Photo:
“It’s a good thing that 50 Cent and me are coming out at the same time – I think we both up’d our games because of it,” declares Kanye West, half way through tonight’s gig.
West is currently involved in the world of hip-hop’s answer to the war of attrition – it’s a battle to the death, or rather, to the top of the American billboard top 100 chart. Both West and 50 Cent are to release their latest albums on the same date (September 11th) in America next month – West with the final piece to his college themed trilogy, ‘Graduation,’ and 50 Cent with, ‘Curtis.’
Continuing his mid-gig sermon tonight, the first of two, full on pieces of dialogue (the second being about his ‘brother’ and fellow rapper, Jay-Z), West preaches that hip-hop hasn’t been blessed with such a rivalry since NAS and ‘Biggy’ back in the 90’s. He’s right, it really hasn’t. The genre has been on the decline ever since it’s most commercially successful rapper of recent times Eminem became a self-parodying film star in the semi-autobiographical ‘8 Mile’ and other American hip-hop acts started to sound, well, like every other American hip-hop act. We won’t even start on the accusations that the genre is built on misogynist lyrics and its ‘alleged’ promotion of violence.
It’s here, on the border of political correctness, that Kanye West differs from his peers. While his compatriots talk about guns, West talks about hope; while his compatriots talk about women, West talks about dreams. In West’s world, self-confidence doesn’t come from a false, inflated ego – it comes from a deep rooted inner belief. West’s inner belief, however, which has come from years of trying to hurdle stereotypes, is no longer deep rooted, under the shadows of a pipe organ twice the size of a London double-decker bus tonight; it’s quite clearly blossomed into something extremely special.

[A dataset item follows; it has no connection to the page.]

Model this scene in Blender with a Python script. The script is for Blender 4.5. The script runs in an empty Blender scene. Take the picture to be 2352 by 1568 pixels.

The impress spectacle doesn’t end with the pipe organ either. While his fellow rap stars prefer to perform with a DJ spinning their songs, West now travels with a full all female orchestra who dress in florescent Tinkerbelle dresses that make them look part fairytale, part Klaxons plaything. In tonight’s ecclesiastical setting, the juxtaposition is riveting.
It’s all a bit of an anti-climax then when the audience – who are all here courtesy of Vodafone TBA and Sony Ericsson (surely a rivalry more bitter than any hip-hip battle?) – have to wait over an hour for West to take to the stage. Perhaps its so R&B star and recent chart sensation Rhianna can take her place in the balcony? Or perhaps it’s just because the event is so made-for-TV that the frantic channel 4 producers are practically part of the orchestra throughout the duration show? Whatever the reason, when he finally arrives it’s to a reception that doesn’t exactly match the enthusiasm that West himself shows when he bursts onto the stage. His answer? To go off and start the show all over again of course. Sure enough, second time around, the audience have got the message.
West maintains this level of control over the audience throughout the show – despite it frustratingly never feeling like it has actually started. It’s evident from his Jay-Z sermon, where he tells his orchestra to “just play music behind me because it makes me sound more powerful” (they duly oblige) to the way he stops second album smash, ‘Diamonds From Sierra Leone’ twice to make sure the crowd have grasped the correct hand signal for the song. If these weren’t commands uttered with his usual teeth white wide smile then we’d say West was just another egotistical rapper. Luckily, however, the teeth of whiter than white.
As West dispatches a set which rattles through the best from his back-catalogue, including, the harmonic ‘All Falls Down,’ and rapturous, ‘Touch The Sky,’ – which sees silver glitter barrage through the thin air - it’s ‘Stronger’ – the rappers ‘collaboration’ with Daft Punk and his current number one single - which is the most telling moment of the evening. West performs the track like no other on the set list. As lasers fire from the venues emphatic organ and spark a reminder of a Daft Punk live show, ‘Stronger’ is a soul crunching moment. It’s a credit simply to music that the song has united the pioneers of 90's French disco with the sole pioneer of American hip-hop in the twenty first century in such an unimaginable manner. It’s no surprise therefore, that West reprises the song on piano over a minute after it had seemingly climaxed.
While tonight was unquestionably a made-for-TV spectacle, as highlighted by West’s spontaneous decision towards the end to slip on his black overcoat a re-perform the opening song, it’s enough of a spectacle to understand that he’s a performer who is transcending an overly stagnant genre, and a performer who, at the same time, is demolishing the stereotype that has for so long been clamped to his style of music.